Life Without Lying Isn't Much Fun

October 16, 2009
By Hannah Stamler

Imagine what higher education would be like if human beings were incapable of willful deceit. No handing in late papers with the made-up excuse of a broken laptop, no assuring Mom on Parent’s Weekend that no — you’re not hung over — just tired from studying …

This is the premise of Ricky Gervais’ (Ghost Town, the British Office) newest comedy The Invention of Lying, which is set in an alternate reality where lying has yet to be discovered.

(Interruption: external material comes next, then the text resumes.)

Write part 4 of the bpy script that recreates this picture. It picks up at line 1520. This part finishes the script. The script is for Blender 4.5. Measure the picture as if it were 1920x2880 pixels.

As Gervais interprets it, the inability to lie makes humans blunt, and completely lacking in sentimentality. It is a world completely without poetry, sympathy and euphemisms — the sign on the nursing home reads “A Sad Place for Hopeless Old People,” a Pepsi ad on a bus states “When They Don’t Have Coke.” For someone like Gervais’ character Mark Bellison — an overweight, underappreciated loser — a world without lies is thus brutal. Upon picking up his dream girl Anna (Jennifer Garner) for a blind date at the beginning of the film, Mark is told flat out that he is less attractive than she had hoped, and would he mind excusing her for a moment to finish masturbating before they go out? A great supporting cast, including Tina Fey and Rob Lowe, to give two examples, helps to make Gervais’ vision of a world without lies and self-censoring even more absurd (and offensive).

Mark’s luck is to change, however, when he unwittingly tells the world’s first lie, and after a little practice, is able to lie and fabricate his way into wealth, fame — and eventually, into the arms of his beloved Anna.

Despite all of the benefits, however, Mark soon learns that lying can bring trouble.

Trying to comfort his dying mother, Mark makes up that the afterlife is a happy place filled with friends, and a free mansion to boot. An eavesdropping doctor (Jason Bateman) and several nurses overhear. One day later, the entire world is clamoring to hear his wisdom. How did he learn so much? Will he share with them all that he knows?

Mark’s answer? Substituting the stone tablets of Ten Commandments for two scrawled-on pizza boxes — he becomes a dead ringer for a prophet. He tells the world what he told his mother on her deathbed, and several embellishments later, has started the world’s first religion.

This looks like the start of what might be a scathing, tongue-in-cheek attack on religion, the likes of which would make Bill Maher blush, but like others in the movie, this plotline never really goes anywhere.

In the end, the film is all premise, and no follow through. Gervais seems to be making several points and critiques but they are never fully resolved, and the internal logic of the film often contradicts itself — problems that could be easily forgiven were the movie funnier and less tedious.

Gervais neglects several intriguing plotlines, in favor of focusing on the dullest — namely, the development of Mark and Anna’s relationship. Change Gervais for Jonah Hill (who, by the way, also appears in The Invention of Lying with a cameo role) and you could have a less funny, less adolescent and ironically, blunter version of an Apatow film. Boy meets girl. Boy falls for girl, but girl is way out of boy’s league and everyone knows it. Girl comes around anyway and realizes that she loves him despite his weight issues (because in Gervais’ mind apparently love can still exist in a reality depicted as being completely devoid of deeper feeling?)

His world without lies ultimately strikes me more as a world without imagination, because when it comes down to it, The Invention of Lying feels like just another romantic comedy — albeit one where the already mentioned Hollywood illusion that a short fatty can easily bag a babe is thoroughly mocked before it is realized.

In short, though it has a great premise and starts with a punch, this movie disappoints. I cannot tell a lie.